## Information supplied
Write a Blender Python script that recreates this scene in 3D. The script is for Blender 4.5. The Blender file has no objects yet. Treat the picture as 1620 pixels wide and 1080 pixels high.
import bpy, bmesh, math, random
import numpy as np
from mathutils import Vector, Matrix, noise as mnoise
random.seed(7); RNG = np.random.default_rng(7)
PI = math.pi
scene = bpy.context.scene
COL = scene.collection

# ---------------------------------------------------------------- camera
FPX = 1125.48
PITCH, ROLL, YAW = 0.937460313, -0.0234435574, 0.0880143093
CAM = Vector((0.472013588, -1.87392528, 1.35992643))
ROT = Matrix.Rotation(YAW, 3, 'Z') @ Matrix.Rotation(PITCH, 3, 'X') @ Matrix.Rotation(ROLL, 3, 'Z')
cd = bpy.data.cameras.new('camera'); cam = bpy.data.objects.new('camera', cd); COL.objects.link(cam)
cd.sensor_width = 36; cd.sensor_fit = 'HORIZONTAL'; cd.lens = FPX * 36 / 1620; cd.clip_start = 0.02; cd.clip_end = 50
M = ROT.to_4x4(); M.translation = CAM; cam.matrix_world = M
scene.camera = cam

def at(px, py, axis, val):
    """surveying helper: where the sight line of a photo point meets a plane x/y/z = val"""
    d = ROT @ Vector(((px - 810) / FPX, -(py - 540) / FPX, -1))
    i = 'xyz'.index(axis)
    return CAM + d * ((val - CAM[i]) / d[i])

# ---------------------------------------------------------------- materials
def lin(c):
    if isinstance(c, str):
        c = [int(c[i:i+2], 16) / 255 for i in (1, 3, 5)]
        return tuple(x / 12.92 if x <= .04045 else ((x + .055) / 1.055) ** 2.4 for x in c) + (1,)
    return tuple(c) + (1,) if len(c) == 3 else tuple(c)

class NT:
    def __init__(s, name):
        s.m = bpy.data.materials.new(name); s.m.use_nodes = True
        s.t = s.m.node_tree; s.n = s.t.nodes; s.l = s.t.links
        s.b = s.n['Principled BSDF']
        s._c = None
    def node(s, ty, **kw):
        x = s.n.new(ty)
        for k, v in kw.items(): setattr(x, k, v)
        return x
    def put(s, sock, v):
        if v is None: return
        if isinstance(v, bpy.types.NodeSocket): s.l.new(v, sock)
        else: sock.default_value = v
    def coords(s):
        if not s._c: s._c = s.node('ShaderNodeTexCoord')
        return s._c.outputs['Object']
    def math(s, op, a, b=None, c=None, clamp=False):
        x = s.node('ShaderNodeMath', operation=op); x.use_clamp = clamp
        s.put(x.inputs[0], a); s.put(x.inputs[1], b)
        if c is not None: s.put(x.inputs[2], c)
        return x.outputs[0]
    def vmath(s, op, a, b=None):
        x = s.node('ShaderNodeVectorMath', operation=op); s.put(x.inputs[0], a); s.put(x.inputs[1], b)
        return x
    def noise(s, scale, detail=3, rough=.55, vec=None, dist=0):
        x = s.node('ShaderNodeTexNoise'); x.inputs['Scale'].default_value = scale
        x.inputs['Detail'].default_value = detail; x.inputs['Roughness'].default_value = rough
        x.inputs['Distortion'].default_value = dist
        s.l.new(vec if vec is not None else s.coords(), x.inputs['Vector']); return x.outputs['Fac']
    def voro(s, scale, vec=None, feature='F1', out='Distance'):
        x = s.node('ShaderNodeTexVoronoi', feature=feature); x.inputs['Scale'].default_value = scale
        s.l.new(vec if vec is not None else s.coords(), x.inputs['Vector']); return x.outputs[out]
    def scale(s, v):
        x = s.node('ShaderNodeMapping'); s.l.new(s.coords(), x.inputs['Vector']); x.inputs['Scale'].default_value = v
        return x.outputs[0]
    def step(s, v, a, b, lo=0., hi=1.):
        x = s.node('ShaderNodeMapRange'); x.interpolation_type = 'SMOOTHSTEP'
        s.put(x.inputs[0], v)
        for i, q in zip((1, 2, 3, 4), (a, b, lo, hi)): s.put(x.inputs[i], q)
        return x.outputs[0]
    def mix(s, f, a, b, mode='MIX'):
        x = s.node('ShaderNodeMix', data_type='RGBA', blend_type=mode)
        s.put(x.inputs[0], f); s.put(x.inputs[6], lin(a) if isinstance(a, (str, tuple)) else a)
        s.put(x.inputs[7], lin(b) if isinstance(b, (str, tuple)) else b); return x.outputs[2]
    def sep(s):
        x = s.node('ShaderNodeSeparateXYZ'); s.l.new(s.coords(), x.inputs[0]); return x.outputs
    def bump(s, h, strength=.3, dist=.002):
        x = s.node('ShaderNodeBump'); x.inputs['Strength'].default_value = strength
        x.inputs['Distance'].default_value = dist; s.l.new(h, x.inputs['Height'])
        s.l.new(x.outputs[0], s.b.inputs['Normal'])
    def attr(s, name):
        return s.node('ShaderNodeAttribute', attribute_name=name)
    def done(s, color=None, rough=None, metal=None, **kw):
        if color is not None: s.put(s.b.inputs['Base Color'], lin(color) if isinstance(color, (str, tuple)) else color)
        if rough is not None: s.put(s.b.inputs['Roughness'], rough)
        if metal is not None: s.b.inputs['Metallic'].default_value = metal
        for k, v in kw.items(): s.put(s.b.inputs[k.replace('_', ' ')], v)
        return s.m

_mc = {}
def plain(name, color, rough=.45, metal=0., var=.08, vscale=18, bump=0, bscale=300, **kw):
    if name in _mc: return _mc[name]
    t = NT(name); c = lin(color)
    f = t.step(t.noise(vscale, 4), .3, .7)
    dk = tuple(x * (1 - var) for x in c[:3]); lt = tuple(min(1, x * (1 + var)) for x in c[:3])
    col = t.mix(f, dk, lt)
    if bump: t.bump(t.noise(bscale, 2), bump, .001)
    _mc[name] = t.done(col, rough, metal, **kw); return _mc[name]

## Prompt
Please write out the material word for word from its first line through the line holding "return tuple(c) +", including both, and no line past it.

## Written response
Write a Blender Python script that recreates this scene in 3D. The script is for Blender 4.5. The Blender file has no objects yet. Treat the picture as 1620 pixels wide and 1080 pixels high.
import bpy, bmesh, math, random
import numpy as np
from mathutils import Vector, Matrix, noise as mnoise
random.seed(7); RNG = np.random.default_rng(7)
PI = math.pi
scene = bpy.context.scene
COL = scene.collection

# ---------------------------------------------------------------- camera
FPX = 1125.48
PITCH, ROLL, YAW = 0.937460313, -0.0234435574, 0.0880143093
CAM = Vector((0.472013588, -1.87392528, 1.35992643))
ROT = Matrix.Rotation(YAW, 3, 'Z') @ Matrix.Rotation(PITCH, 3, 'X') @ Matrix.Rotation(ROLL, 3, 'Z')
cd = bpy.data.cameras.new('camera'); cam = bpy.data.objects.new('camera', cd); COL.objects.link(cam)
cd.sensor_width = 36; cd.sensor_fit = 'HORIZONTAL'; cd.lens = FPX * 36 / 1620; cd.clip_start = 0.02; cd.clip_end = 50
M = ROT.to_4x4(); M.translation = CAM; cam.matrix_world = M
scene.camera = cam

def at(px, py, axis, val):
    """surveying helper: where the sight line of a photo point meets a plane x/y/z = val"""
    d = ROT @ Vector(((px - 810) / FPX, -(py - 540) / FPX, -1))
    i = 'xyz'.index(axis)
    return CAM + d * ((val - CAM[i]) / d[i])

# ---------------------------------------------------------------- materials
def lin(c):
    if isinstance(c, str):
        c = [int(c[i:i+2], 16) / 255 for i in (1, 3, 5)]
        return tuple(x / 12.92 if x <= .04045 else ((x + .055) / 1.055) ** 2.4 for x in c) + (1,)
    return tuple(c) + (1,) if len(c) == 3 else tuple(c)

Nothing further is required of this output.